[Start of Data supplied]

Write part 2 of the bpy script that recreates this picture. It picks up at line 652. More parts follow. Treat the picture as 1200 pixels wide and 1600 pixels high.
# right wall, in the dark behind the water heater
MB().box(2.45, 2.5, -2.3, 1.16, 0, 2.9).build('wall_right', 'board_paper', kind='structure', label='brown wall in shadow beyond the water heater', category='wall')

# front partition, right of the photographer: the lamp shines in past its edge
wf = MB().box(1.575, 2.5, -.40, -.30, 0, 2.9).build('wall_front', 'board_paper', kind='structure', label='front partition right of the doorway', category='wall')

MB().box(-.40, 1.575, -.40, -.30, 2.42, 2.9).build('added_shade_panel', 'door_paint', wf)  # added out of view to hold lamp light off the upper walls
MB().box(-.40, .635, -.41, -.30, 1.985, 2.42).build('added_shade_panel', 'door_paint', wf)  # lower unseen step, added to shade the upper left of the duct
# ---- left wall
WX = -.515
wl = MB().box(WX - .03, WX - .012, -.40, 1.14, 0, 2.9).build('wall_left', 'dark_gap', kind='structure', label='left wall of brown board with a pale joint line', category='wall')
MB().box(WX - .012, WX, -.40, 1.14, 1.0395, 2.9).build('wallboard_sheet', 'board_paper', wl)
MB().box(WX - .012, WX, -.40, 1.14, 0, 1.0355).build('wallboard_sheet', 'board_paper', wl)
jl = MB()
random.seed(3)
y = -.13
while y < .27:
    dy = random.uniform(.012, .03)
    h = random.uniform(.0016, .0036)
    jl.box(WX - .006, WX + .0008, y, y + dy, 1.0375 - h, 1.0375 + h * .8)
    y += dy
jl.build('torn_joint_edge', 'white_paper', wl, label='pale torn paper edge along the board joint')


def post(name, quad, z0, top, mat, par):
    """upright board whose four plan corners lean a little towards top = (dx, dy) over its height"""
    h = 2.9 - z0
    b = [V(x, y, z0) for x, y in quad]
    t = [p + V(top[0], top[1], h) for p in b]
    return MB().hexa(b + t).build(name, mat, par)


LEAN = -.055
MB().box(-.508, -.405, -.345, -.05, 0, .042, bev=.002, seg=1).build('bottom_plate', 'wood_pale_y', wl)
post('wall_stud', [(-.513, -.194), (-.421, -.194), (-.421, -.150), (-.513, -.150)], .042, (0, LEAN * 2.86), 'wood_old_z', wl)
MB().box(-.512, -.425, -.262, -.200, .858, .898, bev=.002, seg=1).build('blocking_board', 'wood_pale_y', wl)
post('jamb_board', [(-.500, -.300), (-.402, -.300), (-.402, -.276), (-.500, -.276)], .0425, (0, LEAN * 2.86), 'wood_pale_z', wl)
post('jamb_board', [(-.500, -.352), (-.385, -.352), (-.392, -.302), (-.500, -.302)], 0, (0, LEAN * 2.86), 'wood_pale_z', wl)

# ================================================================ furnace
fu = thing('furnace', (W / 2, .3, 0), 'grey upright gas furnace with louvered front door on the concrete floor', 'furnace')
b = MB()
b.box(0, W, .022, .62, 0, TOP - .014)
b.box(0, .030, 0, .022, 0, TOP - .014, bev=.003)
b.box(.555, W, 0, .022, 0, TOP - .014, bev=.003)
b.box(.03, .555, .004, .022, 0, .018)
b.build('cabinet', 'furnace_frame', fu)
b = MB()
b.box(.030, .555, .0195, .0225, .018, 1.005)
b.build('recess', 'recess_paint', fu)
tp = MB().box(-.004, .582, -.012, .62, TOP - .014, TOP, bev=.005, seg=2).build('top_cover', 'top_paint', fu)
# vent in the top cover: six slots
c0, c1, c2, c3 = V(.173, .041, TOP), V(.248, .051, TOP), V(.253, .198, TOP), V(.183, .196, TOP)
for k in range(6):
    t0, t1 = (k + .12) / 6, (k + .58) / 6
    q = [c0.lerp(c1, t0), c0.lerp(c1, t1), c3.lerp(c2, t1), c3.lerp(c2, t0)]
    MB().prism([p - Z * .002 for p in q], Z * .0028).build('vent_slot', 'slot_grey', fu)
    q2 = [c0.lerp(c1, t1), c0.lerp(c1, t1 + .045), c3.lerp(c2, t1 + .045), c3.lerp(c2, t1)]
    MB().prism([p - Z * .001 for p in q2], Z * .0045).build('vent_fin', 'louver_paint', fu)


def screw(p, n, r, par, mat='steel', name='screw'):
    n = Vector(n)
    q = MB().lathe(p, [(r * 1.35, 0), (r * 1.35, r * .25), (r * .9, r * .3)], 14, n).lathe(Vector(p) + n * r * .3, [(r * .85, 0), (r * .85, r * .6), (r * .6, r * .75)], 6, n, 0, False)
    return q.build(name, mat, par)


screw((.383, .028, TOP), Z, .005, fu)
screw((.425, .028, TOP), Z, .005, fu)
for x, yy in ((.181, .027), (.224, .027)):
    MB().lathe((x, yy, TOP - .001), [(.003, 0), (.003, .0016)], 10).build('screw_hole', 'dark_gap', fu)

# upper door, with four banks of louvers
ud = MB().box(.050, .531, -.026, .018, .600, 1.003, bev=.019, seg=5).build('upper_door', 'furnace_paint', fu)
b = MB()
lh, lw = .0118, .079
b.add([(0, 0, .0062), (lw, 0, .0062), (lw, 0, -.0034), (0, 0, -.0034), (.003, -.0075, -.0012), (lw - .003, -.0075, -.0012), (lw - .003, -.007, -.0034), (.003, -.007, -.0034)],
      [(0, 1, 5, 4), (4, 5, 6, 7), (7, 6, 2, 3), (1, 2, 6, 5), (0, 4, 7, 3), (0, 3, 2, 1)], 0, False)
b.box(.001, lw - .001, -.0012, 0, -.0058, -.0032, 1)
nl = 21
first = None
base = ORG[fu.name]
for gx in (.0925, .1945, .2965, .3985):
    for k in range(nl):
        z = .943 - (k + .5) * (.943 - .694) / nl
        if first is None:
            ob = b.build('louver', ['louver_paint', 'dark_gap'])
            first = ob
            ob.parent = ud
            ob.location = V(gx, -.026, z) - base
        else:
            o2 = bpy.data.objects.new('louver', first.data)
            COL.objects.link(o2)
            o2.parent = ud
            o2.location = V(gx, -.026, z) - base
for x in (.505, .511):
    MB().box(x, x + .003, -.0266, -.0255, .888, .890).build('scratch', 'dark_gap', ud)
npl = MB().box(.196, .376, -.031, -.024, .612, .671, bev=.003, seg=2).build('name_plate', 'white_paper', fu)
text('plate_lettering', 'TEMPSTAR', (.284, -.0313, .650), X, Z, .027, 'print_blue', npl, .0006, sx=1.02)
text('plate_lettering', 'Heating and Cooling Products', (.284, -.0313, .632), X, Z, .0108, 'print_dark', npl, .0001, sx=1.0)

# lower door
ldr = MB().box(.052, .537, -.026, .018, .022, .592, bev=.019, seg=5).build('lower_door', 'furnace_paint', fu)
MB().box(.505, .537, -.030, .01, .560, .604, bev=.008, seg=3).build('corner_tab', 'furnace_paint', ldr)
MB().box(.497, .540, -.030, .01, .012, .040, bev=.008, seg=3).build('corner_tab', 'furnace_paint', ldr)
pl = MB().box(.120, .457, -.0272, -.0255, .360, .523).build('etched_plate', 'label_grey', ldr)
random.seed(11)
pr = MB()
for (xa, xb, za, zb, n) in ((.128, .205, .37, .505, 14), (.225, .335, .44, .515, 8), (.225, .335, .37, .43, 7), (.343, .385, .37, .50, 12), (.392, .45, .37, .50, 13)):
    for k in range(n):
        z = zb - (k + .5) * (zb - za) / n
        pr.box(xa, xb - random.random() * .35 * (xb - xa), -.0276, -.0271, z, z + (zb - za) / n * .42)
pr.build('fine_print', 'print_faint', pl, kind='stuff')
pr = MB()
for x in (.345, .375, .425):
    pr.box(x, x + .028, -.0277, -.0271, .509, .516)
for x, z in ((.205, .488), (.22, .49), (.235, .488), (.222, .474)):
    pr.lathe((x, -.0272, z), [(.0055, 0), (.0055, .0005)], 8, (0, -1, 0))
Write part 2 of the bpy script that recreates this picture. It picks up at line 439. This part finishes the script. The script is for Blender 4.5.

[End of Data supplied]

- Task objective
What is needed is an exact copy of the lines from the start of the listing through the line where "return MB().hexa(b +" sits, please, both end lines included and nothing more.

- Correct answer
Write part 2 of the bpy script that recreates this picture. It picks up at line 652. More parts follow. Treat the picture as 1200 pixels wide and 1600 pixels high.
# right wall, in the dark behind the water heater
MB().box(2.45, 2.5, -2.3, 1.16, 0, 2.9).build('wall_right', 'board_paper', kind='structure', label='brown wall in shadow beyond the water heater', category='wall')

# front partition, right of the photographer: the lamp shines in past its edge
wf = MB().box(1.575, 2.5, -.40, -.30, 0, 2.9).build('wall_front', 'board_paper', kind='structure', label='front partition right of the doorway', category='wall')

MB().box(-.40, 1.575, -.40, -.30, 2.42, 2.9).build('added_shade_panel', 'door_paint', wf)  # added out of view to hold lamp light off the upper walls
MB().box(-.40, .635, -.41, -.30, 1.985, 2.42).build('added_shade_panel', 'door_paint', wf)  # lower unseen step, added to shade the upper left of the duct
# ---- left wall
WX = -.515
wl = MB().box(WX - .03, WX - .012, -.40, 1.14, 0, 2.9).build('wall_left', 'dark_gap', kind='structure', label='left wall of brown board with a pale joint line', category='wall')
MB().box(WX - .012, WX, -.40, 1.14, 1.0395, 2.9).build('wallboard_sheet', 'board_paper', wl)
MB().box(WX - .012, WX, -.40, 1.14, 0, 1.0355).build('wallboard_sheet', 'board_paper', wl)
jl = MB()
random.seed(3)
y = -.13
while y < .27:
    dy = random.uniform(.012, .03)
    h = random.uniform(.0016, .0036)
    jl.box(WX - .006, WX + .0008, y, y + dy, 1.0375 - h, 1.0375 + h * .8)
    y += dy
jl.build('torn_joint_edge', 'white_paper', wl, label='pale torn paper edge along the board joint')


def post(name, quad, z0, top, mat, par):
    """upright board whose four plan corners lean a little towards top = (dx, dy) over its height"""
    h = 2.9 - z0
    b = [V(x, y, z0) for x, y in quad]
    t = [p + V(top[0], top[1], h) for p in b]
    return MB().hexa(b + t).build(name, mat, par)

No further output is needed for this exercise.